Nikol’skii was the son and pupil of M. V. Nikol’skii. He graduated from Moscow University in 1900. During the Revolution of 1905–07 he worked as a member of a group of lecturers under the Moscow committee of the RSDLP. From 1918 to 1922 he was a professor at the University of Smolensk, and from 1920 to 1953 a professor at the Byelorussian University in Minsk. He was director of the Institute of History of the Academy of Sciences of the Byelorussian SSR from 1937 to 1953.
Nikol’skii’s main works deal with the history of religion and the church, criticism of the Bible, and the history of the ancient Orient. In his works on ancient Oriental society, he emphasized the sharp distinction between the social forms of Oriental society and those of classical society. He also wrote on the history of the Russian Orthodox Church and Byelorussian folklore. He took an active part in the dissemination of scientific atheism. In a number of popular works he revealed the social roots of Judaism and Christianity.

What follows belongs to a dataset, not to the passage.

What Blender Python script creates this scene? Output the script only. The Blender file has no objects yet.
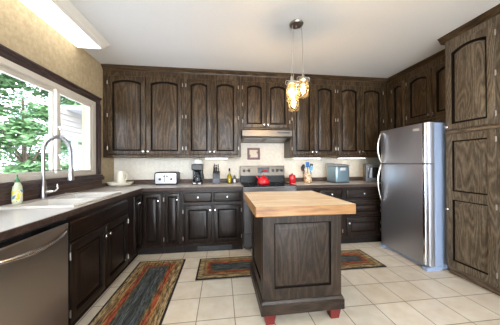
import bpy, bmesh, math, random
import numpy as np
from mathutils import Vector, Matrix
random.seed(7); rng = np.random.default_rng(11)
PI = math.pi
S = bpy.context.scene
COL = S.collection

# ------------------------------------------------------------------ camera
FPX = 218.2; YAW = 0.1292; PITCH = 0.0036; ROLL = -0.0044; CAMH = 1.2375
fw = Vector((math.sin(YAW)*math.cos(PITCH), math.cos(YAW)*math.cos(PITCH), math.sin(PITCH)))
rt = Vector((math.cos(YAW), -math.sin(YAW), 0)); up = rt.cross(fw)
r2 = rt*math.cos(ROLL) + up*math.sin(ROLL); u2 = -rt*math.sin(ROLL) + up*math.cos(ROLL)
cd = bpy.data.cameras.new('camera'); cam = bpy.data.objects.new('camera', cd); COL.objects.link(cam)
cd.sensor_width = 36; cd.lens = FPX/500*36; cd.clip_start = 0.05; cd.clip_end = 200
M = Matrix((r2, u2, -fw)).transposed().to_4x4(); M.translation = Vector((0, 0, CAMH)); cam.matrix_world = M
S.camera = cam

# ------------------------------------------------------------------ light and exposure
S.view_settings.view_transform = 'Standard'; S.view_settings.look = 'None'
S.view_settings.gamma = 1; S.view_settings.use_curve_mapping = False
S.view_settings.exposure = 1.28
S.cycles.use_denoising = True
S.cycles.max_bounces = 10; S.cycles.diffuse_bounces = 6; S.cycles.transparent_max_bounces = 16
S.cycles.sample_clamp_indirect = 6
W = bpy.data.worlds.new('sky'); S.world = W; W.use_nodes = True
bg = W.node_tree.nodes['Background']; bg.inputs[0].default_value = (0.84, 0.92, 1.0, 1); bg.inputs[1].default_value = 6.4
sd = bpy.data.lights.new('sun', 'SUN'); sd.energy = 5.0; sd.angle = 0.05; sd.color = (0.80, 0.90, 1.0)
sun = bpy.data.objects.new('sun', sd); COL.objects.link(sun)
sun.rotation_euler = Vector((-0.15, 0.66, -0.75)).to_track_quat('-Z', 'Y').to_euler()
FIXTURE_POWER = 1.6; BULB_POWER = 125.0; STRIP_POWER = 3.0

# ------------------------------------------------------------------ materials
def lin(c):
    return tuple(((v/255)/12.92 if v/255 <= .04045 else ((v/255+.055)/1.055)**2.4) for v in c) + (1,)
def mat(name, rgb=None, rough=.5, metal=0, **kw):
    m = bpy.data.materials.new(name); m.use_nodes = True
    b = m.node_tree.nodes['Principled BSDF']
    if rgb: b.inputs['Base Color'].default_value = lin(rgb)
    b.inputs['Roughness'].default_value = rough; b.inputs['Metallic'].default_value = metal
    for k, v in kw.items(): b.inputs[k].default_value = v
    return m
class NT:
    def __init__(s, m): s.t = m.node_tree; s.b = s.t.nodes['Principled BSDF']
    def n(s, typ, **kw):
        n = s.t.nodes.new(typ)
        for k, v in kw.items():
            if k.startswith('i_'):
                key = k[2:]; key = int(key) if key.isdigit() else key.replace('_', ' ')
                n.inputs[key].default_value = v
            else: setattr(n, k, v)
        return n
    def l(s, a, b): s.t.links.new(a, b)
    def ramp(s, src, stops, interp='LINEAR'):
        r = s.n('ShaderNodeValToRGB'); r.color_ramp.interpolation = interp
        e = r.color_ramp.elements
        while len(e) < len(stops): e.new(.5)
        for el, (p, c) in zip(e, stops): el.position = p; el.color = c
        s.l(src, r.inputs[0]); return r.outputs[0]
    def coords(s, scale, kind='Object', jitter=True):
        tc = s.n('ShaderNodeTexCoord'); mp = s.n('ShaderNodeMapping'); mp.inputs['Scale'].default_value = scale
        if jitter:
            oi = s.n('ShaderNodeObjectInfo'); mu = s.n('ShaderNodeMath', operation='MULTIPLY', i_1=37.0); s.l(oi.outputs['Random'], mu.inputs[0])
            ad = s.n('ShaderNodeVectorMath', operation='ADD'); s.l(tc.outputs[kind], ad.inputs[0]); s.l(mu.outputs[0], ad.inputs[1]); s.l(ad.outputs[0], mp.inputs[0])
        else: s.l(tc.outputs[kind], mp.inputs[0])
        return mp.outputs[0]
    def bump(s, h, strength, dist=.002):
        b = s.n('ShaderNodeBump', i_Strength=strength, i_Distance=dist); s.l(h, b.inputs['Height']); s.l(b.outputs[0], s.b.inputs['Normal'])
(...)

Nikol’skii was awarded two Orders of Lenin, the Order of the Red Banner of Labor, and a number of medals.
WORKS
Tsar’ David i psalmy. St. Petersburg, 1908.Drevnii Vavilon. Moscow, 1913.
Drevnii Izrail’, 2nd ed. Moscow, 1922.
Istoriia russkoi tserkvi, 2nd ed. Moscow-Leningrad, 1931.
Chastnoe zemlevladenie i zemlepol’zovanie v drevnem Dvurech’e. Minsk, 1948.
“Znachenie problemy obshchinnogo byta v Assirii dlia izucheniia sotsial’no-ekonomicheskoi istorii narodov Drevnego Vostoka.” Uch. zap. Belorus, un-ta, 1953, issue 16.